= PROBLEM REQUIREMENTS =
Each line below is to be written out in full, exactly as shown.

= AVAILABLE DATA =
.....
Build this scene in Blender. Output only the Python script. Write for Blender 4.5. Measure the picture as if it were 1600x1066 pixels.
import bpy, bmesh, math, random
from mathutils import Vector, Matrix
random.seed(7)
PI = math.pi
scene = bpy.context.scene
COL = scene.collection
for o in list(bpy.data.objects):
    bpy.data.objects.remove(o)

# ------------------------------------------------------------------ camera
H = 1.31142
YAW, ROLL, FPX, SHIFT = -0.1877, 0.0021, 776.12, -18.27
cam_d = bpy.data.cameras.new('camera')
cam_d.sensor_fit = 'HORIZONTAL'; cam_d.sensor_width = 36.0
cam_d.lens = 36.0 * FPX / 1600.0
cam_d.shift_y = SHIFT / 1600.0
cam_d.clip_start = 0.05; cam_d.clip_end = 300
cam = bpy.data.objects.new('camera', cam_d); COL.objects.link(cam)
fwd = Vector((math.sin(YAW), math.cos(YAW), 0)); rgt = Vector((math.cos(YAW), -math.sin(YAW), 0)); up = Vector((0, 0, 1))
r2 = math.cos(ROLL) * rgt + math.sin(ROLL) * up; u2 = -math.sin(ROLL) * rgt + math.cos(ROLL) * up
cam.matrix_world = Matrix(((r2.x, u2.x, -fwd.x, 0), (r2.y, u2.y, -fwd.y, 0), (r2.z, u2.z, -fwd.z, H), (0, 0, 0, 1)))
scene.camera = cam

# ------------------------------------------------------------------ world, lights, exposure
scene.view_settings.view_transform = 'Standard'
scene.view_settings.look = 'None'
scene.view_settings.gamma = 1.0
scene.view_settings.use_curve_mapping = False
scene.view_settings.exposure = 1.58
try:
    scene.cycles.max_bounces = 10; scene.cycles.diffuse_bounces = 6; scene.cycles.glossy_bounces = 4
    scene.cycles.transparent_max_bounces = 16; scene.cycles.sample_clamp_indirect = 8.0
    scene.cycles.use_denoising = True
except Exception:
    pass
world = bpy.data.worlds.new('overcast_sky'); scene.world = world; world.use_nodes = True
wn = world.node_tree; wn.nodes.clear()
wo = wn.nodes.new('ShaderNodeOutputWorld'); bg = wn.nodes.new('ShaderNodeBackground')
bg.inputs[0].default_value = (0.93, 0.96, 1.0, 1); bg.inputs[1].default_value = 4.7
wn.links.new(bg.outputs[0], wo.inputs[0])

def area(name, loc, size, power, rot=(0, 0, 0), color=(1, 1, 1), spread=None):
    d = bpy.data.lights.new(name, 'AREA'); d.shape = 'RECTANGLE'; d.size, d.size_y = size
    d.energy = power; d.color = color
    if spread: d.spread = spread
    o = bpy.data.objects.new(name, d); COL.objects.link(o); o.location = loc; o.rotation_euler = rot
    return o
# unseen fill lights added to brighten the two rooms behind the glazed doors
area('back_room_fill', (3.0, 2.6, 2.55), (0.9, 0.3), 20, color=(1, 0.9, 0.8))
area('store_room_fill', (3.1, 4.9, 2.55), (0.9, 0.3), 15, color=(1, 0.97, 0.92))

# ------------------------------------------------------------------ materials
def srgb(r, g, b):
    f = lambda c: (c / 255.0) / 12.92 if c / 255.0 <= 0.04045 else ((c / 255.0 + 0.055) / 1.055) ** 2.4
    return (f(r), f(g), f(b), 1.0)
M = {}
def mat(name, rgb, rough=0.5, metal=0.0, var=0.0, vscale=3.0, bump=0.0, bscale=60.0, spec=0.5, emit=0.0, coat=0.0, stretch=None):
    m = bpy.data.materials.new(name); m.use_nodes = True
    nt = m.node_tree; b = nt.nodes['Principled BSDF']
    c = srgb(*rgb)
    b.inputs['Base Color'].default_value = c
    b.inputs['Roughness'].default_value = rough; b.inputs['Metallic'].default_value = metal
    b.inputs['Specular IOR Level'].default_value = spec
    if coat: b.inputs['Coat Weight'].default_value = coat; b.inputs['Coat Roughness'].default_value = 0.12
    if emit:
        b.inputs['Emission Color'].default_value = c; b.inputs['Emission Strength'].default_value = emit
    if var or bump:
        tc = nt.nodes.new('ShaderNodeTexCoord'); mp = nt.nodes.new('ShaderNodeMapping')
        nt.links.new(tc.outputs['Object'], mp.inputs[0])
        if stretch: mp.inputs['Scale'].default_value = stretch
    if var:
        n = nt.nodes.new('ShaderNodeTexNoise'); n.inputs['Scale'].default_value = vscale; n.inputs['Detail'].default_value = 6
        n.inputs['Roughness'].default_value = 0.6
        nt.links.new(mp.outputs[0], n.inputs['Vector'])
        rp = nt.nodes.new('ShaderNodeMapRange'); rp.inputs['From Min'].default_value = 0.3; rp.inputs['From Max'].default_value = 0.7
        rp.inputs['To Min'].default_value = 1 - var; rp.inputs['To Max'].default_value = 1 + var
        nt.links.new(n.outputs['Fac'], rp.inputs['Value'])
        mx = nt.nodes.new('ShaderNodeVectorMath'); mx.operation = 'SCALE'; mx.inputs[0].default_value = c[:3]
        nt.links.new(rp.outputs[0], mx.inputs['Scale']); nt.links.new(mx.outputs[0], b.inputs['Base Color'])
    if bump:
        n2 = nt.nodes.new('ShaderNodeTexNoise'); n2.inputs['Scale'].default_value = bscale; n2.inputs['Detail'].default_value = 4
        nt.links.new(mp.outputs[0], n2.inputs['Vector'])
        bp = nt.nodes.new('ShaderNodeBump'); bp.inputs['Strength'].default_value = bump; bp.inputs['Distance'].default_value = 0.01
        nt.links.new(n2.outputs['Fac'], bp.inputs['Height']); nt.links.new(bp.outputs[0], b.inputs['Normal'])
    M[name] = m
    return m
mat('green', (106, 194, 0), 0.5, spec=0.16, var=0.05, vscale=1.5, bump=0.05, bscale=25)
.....
= RESPONSE =
Build this scene in Blender. Output only the Python script. Write for Blender 4.5. Measure the picture as if it were 1600x1066 pixels.
import bpy, bmesh, math, random
from mathutils import Vector, Matrix
random.seed(7)
PI = math.pi
scene = bpy.context.scene
COL = scene.collection
for o in list(bpy.data.objects):
    bpy.data.objects.remove(o)

# ------------------------------------------------------------------ camera
H = 1.31142
YAW, ROLL, FPX, SHIFT = -0.1877, 0.0021, 776.12, -18.27
cam_d = bpy.data.cameras.new('camera')
cam_d.sensor_fit = 'HORIZONTAL'; cam_d.sensor_width = 36.0
cam_d.lens = 36.0 * FPX / 1600.0
cam_d.shift_y = SHIFT / 1600.0
cam_d.clip_start = 0.05; cam_d.clip_end = 300
cam = bpy.data.objects.new('camera', cam_d); COL.objects.link(cam)
fwd = Vector((math.sin(YAW), math.cos(YAW), 0)); rgt = Vector((math.cos(YAW), -math.sin(YAW), 0)); up = Vector((0, 0, 1))
r2 = math.cos(ROLL) * rgt + math.sin(ROLL) * up; u2 = -math.sin(ROLL) * rgt + math.cos(ROLL) * up
cam.matrix_world = Matrix(((r2.x, u2.x, -fwd.x, 0), (r2.y, u2.y, -fwd.y, 0), (r2.z, u2.z, -fwd.z, H), (0, 0, 0, 1)))
scene.camera = cam

# ------------------------------------------------------------------ world, lights, exposure
scene.view_settings.view_transform = 'Standard'
scene.view_settings.look = 'None'
scene.view_settings.gamma = 1.0
scene.view_settings.use_curve_mapping = False
scene.view_settings.exposure = 1.58
try:
    scene.cycles.max_bounces = 10; scene.cycles.diffuse_bounces = 6; scene.cycles.glossy_bounces = 4
    scene.cycles.transparent_max_bounces = 16; scene.cycles.sample_clamp_indirect = 8.0
    scene.cycles.use_denoising = True
except Exception:
    pass
world = bpy.data.worlds.new('overcast_sky'); scene.world = world; world.use_nodes = True
wn = world.node_tree; wn.nodes.clear()
wo = wn.nodes.new('ShaderNodeOutputWorld'); bg = wn.nodes.new('ShaderNodeBackground')
bg.inputs[0].default_value = (0.93, 0.96, 1.0, 1); bg.inputs[1].default_value = 4.7
wn.links.new(bg.outputs[0], wo.inputs[0])

def area(name, loc, size, power, rot=(0, 0, 0), color=(1, 1, 1), spread=None):
    d = bpy.data.lights.new(name, 'AREA'); d.shape = 'RECTANGLE'; d.size, d.size_y = size
    d.energy = power; d.color = color
    if spread: d.spread = spread
    o = bpy.data.objects.new(name, d); COL.objects.link(o); o.location = loc; o.rotation_euler = rot
    return o
# unseen fill lights added to brighten the two rooms behind the glazed doors
area('back_room_fill', (3.0, 2.6, 2.55), (0.9, 0.3), 20, color=(1, 0.9, 0.8))
area('store_room_fill', (3.1, 4.9, 2.55), (0.9, 0.3), 15, color=(1, 0.97, 0.92))

# ------------------------------------------------------------------ materials
def srgb(r, g, b):
    f = lambda c: (c / 255.0) / 12.92 if c / 255.0 <= 0.04045 else ((c / 255.0 + 0.055) / 1.055) ** 2.4
    return (f(r), f(g), f(b), 1.0)
M = {}
def mat(name, rgb, rough=0.5, metal=0.0, var=0.0, vscale=3.0, bump=0.0, bscale=60.0, spec=0.5, emit=0.0, coat=0.0, stretch=None):
    m = bpy.data.materials.new(name); m.use_nodes = True
    nt = m.node_tree; b = nt.nodes['Principled BSDF']
    c = srgb(*rgb)
    b.inputs['Base Color'].default_value = c
    b.inputs['Roughness'].default_value = rough; b.inputs['Metallic'].default_value = metal
    b.inputs['Specular IOR Level'].default_value = spec
    if coat: b.inputs['Coat Weight'].default_value = coat; b.inputs['Coat Roughness'].default_value = 0.12
    if emit:
        b.inputs['Emission Color'].default_value = c; b.inputs['Emission Strength'].default_value = emit
    if var or bump:
        tc = nt.nodes.new('ShaderNodeTexCoord'); mp = nt.nodes.new('ShaderNodeMapping')
        nt.links.new(tc.outputs['Object'], mp.inputs[0])
        if stretch: mp.inputs['Scale'].default_value = stretch
    if var:
        n = nt.nodes.new('ShaderNodeTexNoise'); n.inputs['Scale'].default_value = vscale; n.inputs['Detail'].default_value = 6
        n.inputs['Roughness'].default_value = 0.6
        nt.links.new(mp.outputs[0], n.inputs['Vector'])
        rp = nt.nodes.new('ShaderNodeMapRange'); rp.inputs['From Min'].default_value = 0.3; rp.inputs['From Max'].default_value = 0.7
        rp.inputs['To Min'].default_value = 1 - var; rp.inputs['To Max'].default_value = 1 + var
        nt.links.new(n.outputs['Fac'], rp.inputs['Value'])
        mx = nt.nodes.new('ShaderNodeVectorMath'); mx.operation = 'SCALE'; mx.inputs[0].default_value = c[:3]
        nt.links.new(rp.outputs[0], mx.inputs['Scale']); nt.links.new(mx.outputs[0], b.inputs['Base Color'])
    if bump:
        n2 = nt.nodes.new('ShaderNodeTexNoise'); n2.inputs['Scale'].default_value = bscale; n2.inputs['Detail'].default_value = 4
        nt.links.new(mp.outputs[0], n2.inputs['Vector'])
        bp = nt.nodes.new('ShaderNodeBump'); bp.inputs['Strength'].default_value = bump; bp.inputs['Distance'].default_value = 0.01
        nt.links.new(n2.outputs['Fac'], bp.inputs['Height']); nt.links.new(bp.outputs[0], b.inputs['Normal'])
    M[name] = m
    return m
mat('green', (106, 194, 0), 0.5, spec=0.16, var=0.05, vscale=1.5, bump=0.05, bscale=25)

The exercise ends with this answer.